C. In artikel 40 wordt na «27,» ingevoegd: 28a, vierde lid,.

ARTIKEL II

In artikel 1, onder 2°, van de Wet op de economische delicten2 wordt onder de Wet toezicht effectenverkeer 1995 «19, tweede lid» gewijzigd in 19, derde lid en wordt na «28, derde lid,» ingevoegd: 28a, tweede en vierde lid,.

ARTIKEL III

Deze wet treedt in werking op een bij koninklijk besluit te bepalen tijdstip.

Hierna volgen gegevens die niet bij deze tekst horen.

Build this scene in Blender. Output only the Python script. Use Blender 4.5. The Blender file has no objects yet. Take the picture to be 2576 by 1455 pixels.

Lasten en bevelen dat deze in het Staatsblad zal worden geplaatst en dat alle ministeries, autoriteiten, colleges en ambtenaren wie zulks aangaat, aan de nauwkeurige uitvoering de hand zullen houden.

histnoot

Gegeven te 's-Gravenhage, 1 juli 1998

Beatrix

De Minister van Financiën,

G. Zalm

Uitgegeven de zesde augustus 1998

De Minister van Justitie,

A. H. Korthals


XNoot
1

Stb. 1995, 574, laatstelijk gewijzigd bij de wet van 26 maart 1998, Stb. 320.

XNoot
2

Stb. 1950, K258, laatstelijk gewijzigd bij de wet van 1 juli 1998, Stb. 438.

XHistnoot

Zie voor de behandeling in de Staten-Generaal:

Kamerstukken II 1997/98, 25 623.

Handelingen II 1997/98, blz. 5842.

Kamerstukken I 1997/98, 25 623 (351, 351a).

Handelingen I 1997/98, blz. 1769–1771.